Ties have a colorful history, one in which their purpose was more practical than decorative. Some contend they date back to the days of the Roman army around the first century or before as part of their uniform, vital in holding heavy armor in place and as a scarf for warmth. However the military use of the broad strip of cloth, other than as a scarf, dates back to The Thirty Years Wars in the early 17th-century. When we visited Croatia a year ago, they were quick to remind us that the necktie was officially "invented" there. I reminded them that I wouldn't hold that against them. Actually, I rather like neckties and wore them daily during the years I was teaching, despite the fact I once accidentally chopped off the bottom of one while using a paper cutter (it was an ugly tie anyway). I often wore my artist-inspired ties as a sort of portable art history lesson designed to spark comments from students.

Like all else, there are books on
how to paint neckties.
Painting neckties is really not all that different from painting on canvas so long as one uses the right paints and mediums, and is willing to adjust their procedures a little. First of all, there are special fabric-friendly acrylic paints designed for use on un-primed cloth surfaces; or one can use ordinary acrylic artist colors with a special textile medium. Forget heavy impasto brushwork. Neckties require patience, small brushes, and a steady hand. Paint is usually applied in multiple layers, allowed to dry between applications, and coordinated with the base fabric, sometimes in a transparent manner for half-tones. Most tie painters prefer some subtle color, texture, and modulation in their unpainted ties. If the tie is not of a solid color the painting process can be notably unforgiving of errors. Blank, solid-color ties, can usually be purchased for around fifteen dollars, especially if bought in quantity. Black, white, and red seem to be the most popular colors. Green is the least liked.

The butterfly bow tie--though men wear them, women are often the ones who buy them.

Flower Power
As to what to paint, the best advice is to consistently think masculine, paint nostalgia, or popular culture. Subsets involving wildlife, pets, products, professions, avocations, and even portraits are also popular but often entail considerable time and skill thus driving the price beyond what people are willing to pay even for gifts for the man "impossible to buy for." I found ties with the iconic images of Marilyn Monroe, Bruce Lee, John Wayne, surfers, pinup models, even butterflies and flowers. Men are traditionally bold and brave, but it's surprising what some men are bold and brave enough to wear in public.

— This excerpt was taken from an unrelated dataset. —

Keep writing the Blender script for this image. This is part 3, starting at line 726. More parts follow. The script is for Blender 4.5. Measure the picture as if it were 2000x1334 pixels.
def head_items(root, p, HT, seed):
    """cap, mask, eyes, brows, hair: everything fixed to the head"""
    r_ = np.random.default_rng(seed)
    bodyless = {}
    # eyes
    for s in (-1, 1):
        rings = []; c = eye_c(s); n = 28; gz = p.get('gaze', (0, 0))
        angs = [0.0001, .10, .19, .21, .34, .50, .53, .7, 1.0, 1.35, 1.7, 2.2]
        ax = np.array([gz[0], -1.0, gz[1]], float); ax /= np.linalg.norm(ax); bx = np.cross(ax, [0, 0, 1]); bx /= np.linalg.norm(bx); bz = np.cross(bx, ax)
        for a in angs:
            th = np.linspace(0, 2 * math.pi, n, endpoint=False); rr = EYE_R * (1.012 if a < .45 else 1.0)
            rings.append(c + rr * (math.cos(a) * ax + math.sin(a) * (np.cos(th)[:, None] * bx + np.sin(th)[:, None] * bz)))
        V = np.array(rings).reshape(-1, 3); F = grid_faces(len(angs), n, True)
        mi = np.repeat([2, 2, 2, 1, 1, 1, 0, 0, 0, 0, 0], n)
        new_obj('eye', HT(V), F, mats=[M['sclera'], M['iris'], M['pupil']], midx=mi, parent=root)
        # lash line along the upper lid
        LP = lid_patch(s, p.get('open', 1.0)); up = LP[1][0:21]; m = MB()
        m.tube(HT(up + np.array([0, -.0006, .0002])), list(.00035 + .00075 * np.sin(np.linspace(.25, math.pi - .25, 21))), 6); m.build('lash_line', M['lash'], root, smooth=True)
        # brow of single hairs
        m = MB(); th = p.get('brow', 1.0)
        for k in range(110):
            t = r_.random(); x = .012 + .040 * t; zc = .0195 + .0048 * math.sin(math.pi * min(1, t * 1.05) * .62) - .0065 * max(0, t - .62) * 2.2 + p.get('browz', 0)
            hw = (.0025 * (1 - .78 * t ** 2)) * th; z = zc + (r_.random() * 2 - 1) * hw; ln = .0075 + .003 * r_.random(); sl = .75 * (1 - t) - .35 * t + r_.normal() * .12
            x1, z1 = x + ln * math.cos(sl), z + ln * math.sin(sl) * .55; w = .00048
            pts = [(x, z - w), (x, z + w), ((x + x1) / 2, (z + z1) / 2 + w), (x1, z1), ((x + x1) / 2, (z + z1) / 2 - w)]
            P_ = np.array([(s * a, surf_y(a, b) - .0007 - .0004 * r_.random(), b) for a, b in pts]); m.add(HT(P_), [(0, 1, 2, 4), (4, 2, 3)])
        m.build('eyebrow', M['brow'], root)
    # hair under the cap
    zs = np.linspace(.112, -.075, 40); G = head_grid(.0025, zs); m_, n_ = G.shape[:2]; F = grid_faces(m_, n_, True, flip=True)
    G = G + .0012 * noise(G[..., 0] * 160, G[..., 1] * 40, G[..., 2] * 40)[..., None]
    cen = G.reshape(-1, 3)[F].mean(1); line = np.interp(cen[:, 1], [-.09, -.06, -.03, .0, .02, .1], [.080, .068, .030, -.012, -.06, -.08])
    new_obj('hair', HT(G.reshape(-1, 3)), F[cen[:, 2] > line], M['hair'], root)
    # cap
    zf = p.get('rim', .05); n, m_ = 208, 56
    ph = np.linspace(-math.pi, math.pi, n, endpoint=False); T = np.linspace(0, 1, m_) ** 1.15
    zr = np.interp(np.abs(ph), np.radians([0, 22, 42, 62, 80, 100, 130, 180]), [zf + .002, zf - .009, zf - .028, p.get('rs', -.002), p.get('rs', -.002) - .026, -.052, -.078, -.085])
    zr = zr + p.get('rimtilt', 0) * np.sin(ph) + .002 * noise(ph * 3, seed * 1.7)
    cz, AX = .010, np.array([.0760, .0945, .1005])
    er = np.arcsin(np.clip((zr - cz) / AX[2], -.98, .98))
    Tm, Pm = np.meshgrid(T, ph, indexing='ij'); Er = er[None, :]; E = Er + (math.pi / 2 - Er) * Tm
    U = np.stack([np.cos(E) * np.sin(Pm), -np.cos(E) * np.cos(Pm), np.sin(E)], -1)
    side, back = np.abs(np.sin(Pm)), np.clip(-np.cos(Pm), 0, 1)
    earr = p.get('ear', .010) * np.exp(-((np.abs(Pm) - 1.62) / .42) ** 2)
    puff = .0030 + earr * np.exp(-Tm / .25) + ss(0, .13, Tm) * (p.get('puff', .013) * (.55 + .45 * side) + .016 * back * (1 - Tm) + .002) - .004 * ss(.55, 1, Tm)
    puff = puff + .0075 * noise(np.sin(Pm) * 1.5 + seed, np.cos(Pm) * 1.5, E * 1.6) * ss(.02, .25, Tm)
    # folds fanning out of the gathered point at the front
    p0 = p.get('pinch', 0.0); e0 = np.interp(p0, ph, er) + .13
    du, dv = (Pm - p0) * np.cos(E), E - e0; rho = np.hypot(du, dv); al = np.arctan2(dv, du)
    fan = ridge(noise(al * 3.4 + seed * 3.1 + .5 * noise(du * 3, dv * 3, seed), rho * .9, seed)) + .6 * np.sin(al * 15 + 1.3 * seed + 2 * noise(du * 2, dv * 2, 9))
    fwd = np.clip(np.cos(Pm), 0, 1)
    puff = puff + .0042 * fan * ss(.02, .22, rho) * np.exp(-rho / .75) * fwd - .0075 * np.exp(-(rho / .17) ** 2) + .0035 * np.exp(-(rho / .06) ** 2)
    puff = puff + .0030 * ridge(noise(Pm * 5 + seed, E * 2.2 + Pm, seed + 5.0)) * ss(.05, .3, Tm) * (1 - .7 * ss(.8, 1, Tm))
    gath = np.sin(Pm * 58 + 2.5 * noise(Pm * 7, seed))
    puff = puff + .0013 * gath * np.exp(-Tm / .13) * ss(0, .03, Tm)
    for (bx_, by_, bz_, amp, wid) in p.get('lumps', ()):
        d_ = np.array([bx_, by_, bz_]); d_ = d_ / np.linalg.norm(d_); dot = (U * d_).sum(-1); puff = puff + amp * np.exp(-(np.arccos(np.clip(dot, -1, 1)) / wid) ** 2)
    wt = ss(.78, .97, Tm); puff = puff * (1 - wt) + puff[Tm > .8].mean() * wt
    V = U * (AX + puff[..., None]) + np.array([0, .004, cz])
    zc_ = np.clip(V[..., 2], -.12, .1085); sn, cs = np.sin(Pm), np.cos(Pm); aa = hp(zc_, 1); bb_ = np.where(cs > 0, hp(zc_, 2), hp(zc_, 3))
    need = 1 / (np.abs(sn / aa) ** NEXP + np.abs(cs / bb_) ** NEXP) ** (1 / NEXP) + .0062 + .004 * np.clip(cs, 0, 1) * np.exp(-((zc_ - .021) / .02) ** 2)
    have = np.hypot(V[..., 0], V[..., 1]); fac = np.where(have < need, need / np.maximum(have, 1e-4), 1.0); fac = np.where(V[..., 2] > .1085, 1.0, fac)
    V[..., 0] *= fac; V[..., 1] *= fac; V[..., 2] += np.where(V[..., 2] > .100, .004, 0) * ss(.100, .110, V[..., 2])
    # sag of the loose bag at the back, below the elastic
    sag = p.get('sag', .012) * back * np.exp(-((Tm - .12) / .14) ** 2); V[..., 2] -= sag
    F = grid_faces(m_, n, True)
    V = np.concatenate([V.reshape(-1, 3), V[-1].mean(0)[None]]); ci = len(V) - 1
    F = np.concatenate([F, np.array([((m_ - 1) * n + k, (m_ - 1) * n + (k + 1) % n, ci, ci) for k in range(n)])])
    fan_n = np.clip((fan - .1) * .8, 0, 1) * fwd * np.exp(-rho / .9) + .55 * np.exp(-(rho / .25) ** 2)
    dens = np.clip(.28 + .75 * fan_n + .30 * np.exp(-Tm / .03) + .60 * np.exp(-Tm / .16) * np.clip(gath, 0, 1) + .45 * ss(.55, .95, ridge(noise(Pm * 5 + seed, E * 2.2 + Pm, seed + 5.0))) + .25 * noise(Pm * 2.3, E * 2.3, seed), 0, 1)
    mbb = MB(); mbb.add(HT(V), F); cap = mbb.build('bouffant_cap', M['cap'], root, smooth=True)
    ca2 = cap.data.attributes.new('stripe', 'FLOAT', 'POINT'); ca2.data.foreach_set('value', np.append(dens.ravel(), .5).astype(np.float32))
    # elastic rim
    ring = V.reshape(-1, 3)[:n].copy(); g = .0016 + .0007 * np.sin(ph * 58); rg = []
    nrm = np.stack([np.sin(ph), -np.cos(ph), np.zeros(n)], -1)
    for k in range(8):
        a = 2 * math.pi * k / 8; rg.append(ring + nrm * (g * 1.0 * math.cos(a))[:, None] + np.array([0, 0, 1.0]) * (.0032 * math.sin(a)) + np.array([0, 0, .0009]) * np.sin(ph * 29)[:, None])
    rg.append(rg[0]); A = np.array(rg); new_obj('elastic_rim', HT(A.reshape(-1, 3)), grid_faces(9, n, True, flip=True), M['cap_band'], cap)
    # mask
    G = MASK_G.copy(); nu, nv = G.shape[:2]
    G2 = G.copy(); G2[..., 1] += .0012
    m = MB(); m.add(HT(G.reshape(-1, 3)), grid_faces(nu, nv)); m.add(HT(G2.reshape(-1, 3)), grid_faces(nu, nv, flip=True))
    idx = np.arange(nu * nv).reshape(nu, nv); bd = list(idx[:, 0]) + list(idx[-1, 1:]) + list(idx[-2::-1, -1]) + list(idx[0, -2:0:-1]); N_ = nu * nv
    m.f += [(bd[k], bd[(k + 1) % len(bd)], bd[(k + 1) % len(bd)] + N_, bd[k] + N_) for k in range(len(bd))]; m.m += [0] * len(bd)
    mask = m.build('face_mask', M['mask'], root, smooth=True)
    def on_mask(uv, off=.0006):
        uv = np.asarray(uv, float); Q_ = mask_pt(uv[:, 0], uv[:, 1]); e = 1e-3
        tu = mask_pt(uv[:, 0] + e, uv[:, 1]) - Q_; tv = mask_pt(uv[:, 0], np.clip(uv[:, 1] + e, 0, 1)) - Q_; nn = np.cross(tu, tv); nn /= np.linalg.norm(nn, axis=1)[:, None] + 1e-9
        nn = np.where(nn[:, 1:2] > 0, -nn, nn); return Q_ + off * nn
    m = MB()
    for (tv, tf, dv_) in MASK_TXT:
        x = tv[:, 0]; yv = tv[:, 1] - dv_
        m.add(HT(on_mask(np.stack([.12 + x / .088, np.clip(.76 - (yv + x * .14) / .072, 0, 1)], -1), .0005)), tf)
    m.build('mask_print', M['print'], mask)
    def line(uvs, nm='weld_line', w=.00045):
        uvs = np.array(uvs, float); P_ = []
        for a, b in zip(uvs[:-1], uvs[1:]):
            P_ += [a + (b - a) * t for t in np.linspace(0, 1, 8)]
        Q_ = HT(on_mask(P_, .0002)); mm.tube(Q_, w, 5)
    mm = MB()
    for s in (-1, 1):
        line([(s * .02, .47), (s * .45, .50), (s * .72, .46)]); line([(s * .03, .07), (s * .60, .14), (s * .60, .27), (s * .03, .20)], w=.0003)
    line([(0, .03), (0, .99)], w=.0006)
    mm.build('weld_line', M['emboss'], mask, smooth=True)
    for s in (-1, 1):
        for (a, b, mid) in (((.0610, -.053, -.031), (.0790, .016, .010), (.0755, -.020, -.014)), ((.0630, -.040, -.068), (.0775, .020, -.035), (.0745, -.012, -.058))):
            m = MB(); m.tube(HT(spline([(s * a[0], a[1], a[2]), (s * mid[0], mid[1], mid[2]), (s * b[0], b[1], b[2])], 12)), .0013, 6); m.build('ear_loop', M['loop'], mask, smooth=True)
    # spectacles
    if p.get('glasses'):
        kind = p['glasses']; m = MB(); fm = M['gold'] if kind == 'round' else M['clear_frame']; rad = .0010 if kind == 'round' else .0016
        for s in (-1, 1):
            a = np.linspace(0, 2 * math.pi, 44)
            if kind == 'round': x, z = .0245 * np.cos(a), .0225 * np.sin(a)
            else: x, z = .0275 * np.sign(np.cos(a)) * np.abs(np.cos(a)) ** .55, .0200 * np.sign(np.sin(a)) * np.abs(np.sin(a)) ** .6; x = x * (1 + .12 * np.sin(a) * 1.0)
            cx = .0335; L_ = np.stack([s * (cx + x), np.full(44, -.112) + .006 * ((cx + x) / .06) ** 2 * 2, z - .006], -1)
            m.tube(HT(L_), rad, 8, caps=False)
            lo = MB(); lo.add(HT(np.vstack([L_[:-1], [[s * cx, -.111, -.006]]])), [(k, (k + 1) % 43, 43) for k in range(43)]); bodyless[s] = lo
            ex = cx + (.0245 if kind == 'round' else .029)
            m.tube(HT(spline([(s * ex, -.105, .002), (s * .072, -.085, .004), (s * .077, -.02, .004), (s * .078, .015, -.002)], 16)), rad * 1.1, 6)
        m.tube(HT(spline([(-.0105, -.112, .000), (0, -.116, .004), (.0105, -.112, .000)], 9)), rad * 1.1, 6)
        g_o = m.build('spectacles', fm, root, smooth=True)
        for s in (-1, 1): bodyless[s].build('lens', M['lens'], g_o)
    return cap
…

For the man aiming to flaunt his (supposed wealth),
or one with a taste for classic, as well as raunchy beauty.
Abstract, non-representational
designs are seldom seen in
hand painted neckwer.
And, in choosing an artist, the same rules apply as in canvas painting. There are accomplished masters, pedantic professionals, talented amateurs, and godawful daubers. Prices run mostly according to the technical skills of the artist and his or her marketing ambition, far more than in association with creativity. Necktie art does not hang on a wall, but from the neck and very often behind the buttons of a suit or sports coat. Also keep in mind, the wearer may tire of a tie with a representational image sooner than some safe, amalgamation of colorful stripes.

Will the necktie still be around when he's old enough to wear a real one?